You can expect the same here. So beware of e-mails and websites with links to supposed exclusive photos and video of the wedding, reception, honeymoon, royal backstage catfight, whatever. Pitches for authentic wedding souvenirs also could be a lure. Basically, if you can think of something people might want, someone will try to use it as a hook.

You can avoid all of this simply by adopting an attitude of serene disinterest. In the process, you could even get something productive done. You’ll feel better for it.

3. Follow the crowd – the real crowd.

The numbers say this will be the most-viewed event in history. British Cultural Secretary Jeremy Hunt estimates that 2 billion people around the globe will be watching, many of them online. 

That might seem like “everybody else is doing it,” but it’s not even close. The current population of the Earth stands at 6.9 billion, give or take, so only a mere 29 percent will be watching. A piddling minority. Not even three out of every 10 people. Meanwhile, a whopping 71 percent don’t care. So conform, fit in and stick with the crowd on this one. You’ll feel better for it.

So there you have it, three solid reasons to turn your attention elsewhere. But will people listen to reason? Of course not, so network administrators looking to at least keep their own domains under control have to consider their options.

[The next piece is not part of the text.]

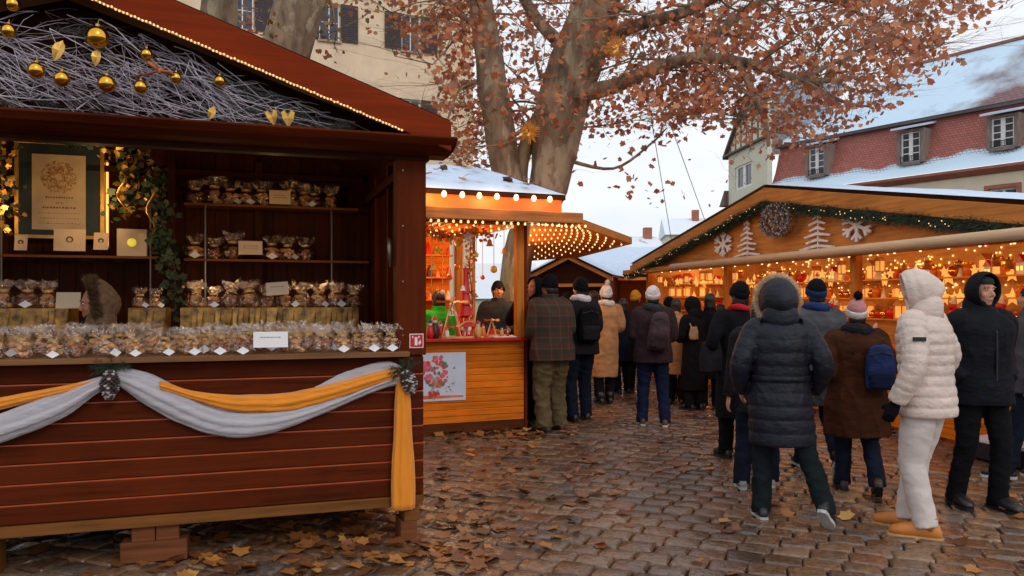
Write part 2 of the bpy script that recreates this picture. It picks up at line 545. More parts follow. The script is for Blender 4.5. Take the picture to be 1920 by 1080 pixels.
def leaf_mat(name, stops, rough=.6, trans=.25):
    m, nt, b = _base(name)
    g = nt.nodes.new('ShaderNodeNewGeometry')
    nt.links.new(_ramp(nt, g.outputs['Random Per Island'], stops), b.inputs['Base Color'])
    b.inputs['Roughness'].default_value = rough
    if trans:
        tl = nt.nodes.new('ShaderNodeBsdfTranslucent'); mx = nt.nodes.new('ShaderNodeMixShader'); mx.inputs[0].default_value = trans
        nt.links.new(_ramp(nt, g.outputs['Random Per Island'], stops), tl.inputs[0])
        nt.links.new(b.outputs[0], mx.inputs[1]); nt.links.new(tl.outputs[0], mx.inputs[2])
        nt.links.new(mx.outputs[0], nt.nodes['Material Output'].inputs[0])
    return m
M['leaf_red'] = leaf_mat('autumn_leaves', [(0, c(162, 90, 62)), (.25, c(200, 116, 76)), (.5, c(216, 140, 96)), (.7, c(230, 158, 104)), (.85, c(178, 126, 106)), (1, c(146, 104, 92))], .6, .45)
M['leaf_fallen'] = leaf_mat('fallen_leaf', [(0, c(84, 46, 26)), (.3, c(132, 78, 38)), (.55, c(172, 112, 50)), (.75, c(106, 60, 34)), (.92, c(150, 96, 52)), (1, c(206, 156, 76))], .45, 0)
M['leaf_green'] = leaf_mat('fading_leaves', [(0, c(120, 110, 60)), (.4, c(150, 120, 70)), (.7, c(170, 86, 40)), (1, c(96, 96, 56))])

def fallen():
    P = []
    def patch(x0, y0, sx, sy, n):
        P.extend(zip(rng.normal(x0, sx, n), rng.normal(y0, sy, n)))
    patch(-1.0, 4.75, .55, .35, 130); patch(-2.0, 4.6, .5, .35, 50); patch(-.35, 5.3, .25, .6, 60); patch(-.4, 6.8, .5, .9, 60)
    patch(-.6, 8.8, .5, .5, 50); patch(0.1, 9.0, .35, .2, 60); patch(1.0, 6.5, 1.6, 2.2, 36); patch(3, 6, 1.8, 1.6, 35); patch(2.5, 10, 2, 2.5, 50); patch(-1.6, 5.6, .9, .9, 90)
    P = np.array(P); P = P[(P[:, 1] > 3.2)]
    P = np.concatenate([P, rng.uniform(.006, .02, (len(P), 1))], 1)
    vs, fs = leaf_mesh_arrays(P, .14, (0, 0, 1), flat=True)
    vs[:, 2] = np.maximum(vs[:, 2], .002)
    tag(np_obj('fallen_leaves', vs, fs, M['leaf_fallen']), 'brown and yellow plane leaves lying on the wet setts', 'fallen leaves', kind='stuff')
fallen()

# ================================================================ LEFT RED STALL
def frame_at(px, D, vpx, flip=False):
    u = V(((vpx-960)/F_PX, 1)); u.normalize()
    if flip: u = -u
    return Frame(gx(px, D), D, math.atan2(u.y, u.x))
L = frame_at(798, 5.11, 5500)
XL, XR = -4.1, 0.0
PX_ = -2.05
DEP = 2.3
ls = thing('market_stall', 'dark red wooden stall with cloth swags, selling bagged biscuits', 'market stall', L.o, L.a)
Z = lambda py, y0=0, px=790: L.at(px, py, y0).z
zc = Z(657)            # counter top
zb = .25               # floor of the stall
# plank front
mb = MB()
rows = 8
bh = (zc-.035-zb-.03)/rows
for k in range(rows):
    z0 = zb+.03+k*bh
    x = XL
    cuts = [XL, XR-1.5-(k*.37) % .6, XR-.012] if k % 2 == 2 else [XL, XR-.012]
    for a, b_ in zip(cuts[:-1], cuts[1:]):
        mb.prism([(0, z0+.004), (.03, z0+.004), (.03, z0+bh), (.008, z0+bh), (0, z0+bh-.012)], a+.002, b_-.002, 0, 'x')
mb.box(XL+.01, XR-.02, .031, .06, zb, zc-.04, 0)
mb.build('front_wall', [M['red_wood'], M['edge_highlight']], ls, bevel=.003)
mb = MB()
for k in range(rows-1):
    z0 = zb+.03+(k+1)*bh
    mb.box(XL, XR-.016, .0035, .012, z0-.009, z0+.0005, 0)
mb.build('board_highlight', M['edge_highlight'], ls)  # thin pale strips, a painted highlight along each board edge
mb = MB(); mb.box(XL, XR-.02, -.012, .06, zb-.035, zb+.028); mb.build('base_beam', M['raw_wood'], ls, bevel=.004)
mb = MB(); mb.box(XL, XR-.12, -.10, .45, zc-.032, zc); mb.build('counter', M['sill_wood'], ls, bevel=.004)
ztop = Z(288)
for x0, x1 in ((XR-.19, XR-.0), (XL, XL+.17)):
    mb = MB(); mb.box(x0, x1, -.016, .10, zc-.028, ztop); mb.build('corner_post', M['red_wood_z'], ls, bevel=.005)
    if x1 == 0:
        for zz in (Z(322), Z(425), Z(528), Z(628)):
            s_ = MB(); s_.tube([(x0+.04, -.022, zz), (x0+.04, -.012, zz)], .006, 8); s_.build('bolt', M['steel'], ls)
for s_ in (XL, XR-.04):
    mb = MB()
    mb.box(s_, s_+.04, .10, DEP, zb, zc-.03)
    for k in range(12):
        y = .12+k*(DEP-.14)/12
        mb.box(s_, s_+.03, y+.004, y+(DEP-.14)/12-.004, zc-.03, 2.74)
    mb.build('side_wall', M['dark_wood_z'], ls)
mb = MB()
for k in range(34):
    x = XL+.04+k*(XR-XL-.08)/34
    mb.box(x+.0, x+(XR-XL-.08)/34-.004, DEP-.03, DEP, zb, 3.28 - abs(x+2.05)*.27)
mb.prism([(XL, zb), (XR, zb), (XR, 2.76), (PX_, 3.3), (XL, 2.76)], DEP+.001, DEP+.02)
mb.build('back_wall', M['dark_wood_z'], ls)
mb = MB(); mb.box(XL, XR, .06, DEP, zb-.03, zb+.0); mb.build('floor', M['raw_wood'], ls)
# header beam under the gutter board
mb = MB(); mb.box(XL-.02, XR+.03, -.06, .10, ztop, ztop+.10); mb.box(XL-.02, XR+.02, -.02, .08, ztop-.05, ztop-.002); mb.build('header_beam', M['dark_wood'], ls, bevel=.004)
zg = 2.475
mb = MB(); mb.prism([(-.24, zg-.008), (-.28, zg+.028), (-.28, zg+.04), (.10, zg+.055), (.10, zg-.045), (-.06, zg-.045), (-.16, zg-.035)], XL-.14, XR+.14, 0, 'x')
mb.build('gutter_board', M['red_wood'], ls, bevel=.003)
# gable
PX, TIPX = -2.05, .17
def bx(px, py): return L.at(px, py, -.22)
tip_t, tip_b = bx(845, 230), bx(845, 284)
up = bx(320, 0); lo = bx(173, 0)
mt = (up.z-tip_t.z)/(up.x-tip_t.x); ml = (lo.z-tip_b.z)/(lo.x-tip_b.x)
pk_t = V((PX, 0, tip_t.z+mt*(PX-tip_t.x))); pk_b = V((PX, 0, tip_b.z+ml*(PX-tip_b.x)))
mb = MB()
mir = lambda p: (2*PX-p[0], p[1])
R_ = [(tip_t.x, tip_t.z), (pk_t.x, pk_t.z), (pk_b.x, pk_b.z), (tip_b.x, tip_b.z)]
mb.prism(R_, -.24, -.20); mb.build('bargeboard', M['fascia'], ls, bevel=.003)
mb = MB(); mb.prism([mir(p) for p in R_][::-1], -.24, -.20); mb.build('bargeboard', M['fascia'], ls, bevel=.003)
mb = MB(); mb.prism([(XL-.1, zg+.062), (XR+.05, zg+.062), (PX, pk_b.z+.03)], .09, .12); mb.build('gable_wall', M['dark_wood'], ls)
for sgn in (1, -1):
    mb = MB()
    a = (tip_t.x, tip_t.z-.03); b_ = (PX, pk_t.z-.03)
    pts = [a, b_, (b_[0], b_[1]+.05), (a[0], a[1]+.05)]
    if sgn < 0: pts = [mir(p) for p in pts][::-1]
    mb.prism([(p[0], p[1]) for p in pts], -.199, DEP+.15); mb.build('roof', M['dark_wood'], ls)
# rope light along the lower edge of the right bargeboard
rl = thing('rope_light', 'thin warm rope light along the sloping edge of the red gable', 'string lights', L.w(0, 0), L.a)
mb = MB(); RX_ = tip_b.x-.30; RZ_ = tip_b.z+(pk_b.z-tip_b.z)*(.30/(tip_b.x-PX)); mb.tube([(RX_, -.248, RZ_-.004), (PX, -.248, pk_b.z-.004)], .006, 6)
cb = mb.build('cable', mat('amber_cable', c(210, 150, 80), .4), rl)
n = 98
bulb_parts(rl, [V((RX_+(PX-RX_)*(k+.5)/n, -.256, RZ_+(pk_b.z-RZ_)*(k+.5)/n-.004+random.uniform(-.004, .004))) for k in range(n)], .0055, M['rope_bulb'])
# open shutter rail and rafters seen inside on the right
mb = MB()
for y in (.35, 1.0, 1.6): mb.box(XR-.075, XR-.035, y, y+.045, zc+.02, ztop+.08)
mb.build('wall_stud', M['red_wood_z'], ls)
mb = MB(); mb.box(XR-.10, XR-.055, .1, DEP-.03, ztop-.09, ztop-.03); mb.box(XL+.06, XR-.1, DEP-.1, DEP-.04, L.at(500, 330, DEP-.06).z-.03, L.at(500, 330, DEP-.06).z+.02); mb.build('rail', M['dark_wood'], ls)
mb = MB()
for px in (322, 485):
    x = L.at(px, 300, DEP-.1).x; mb.box(x-.03, x+.03, DEP-.12, DEP-.05, zc, ztop+.25)
mb.build('wall_post', M['dark_wood_z'], ls)
mb = MB()
mb.box(XL, XR-.02, -.01, DEP, ztop+.26, ztop+.30) if False else None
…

Cymtec, a network optimization company, offers some advice on its blog, suggesting that managers allow people to watch the event, but to centralize it in the office, and try to cut down on what employees view or share on their own.

Maybe the best thing to do is go the Charles and Di route from 1981 and let people watch the old fashioned way, on TV, in a room where they can talk about it to each other in person. The Internet just might feel better for it.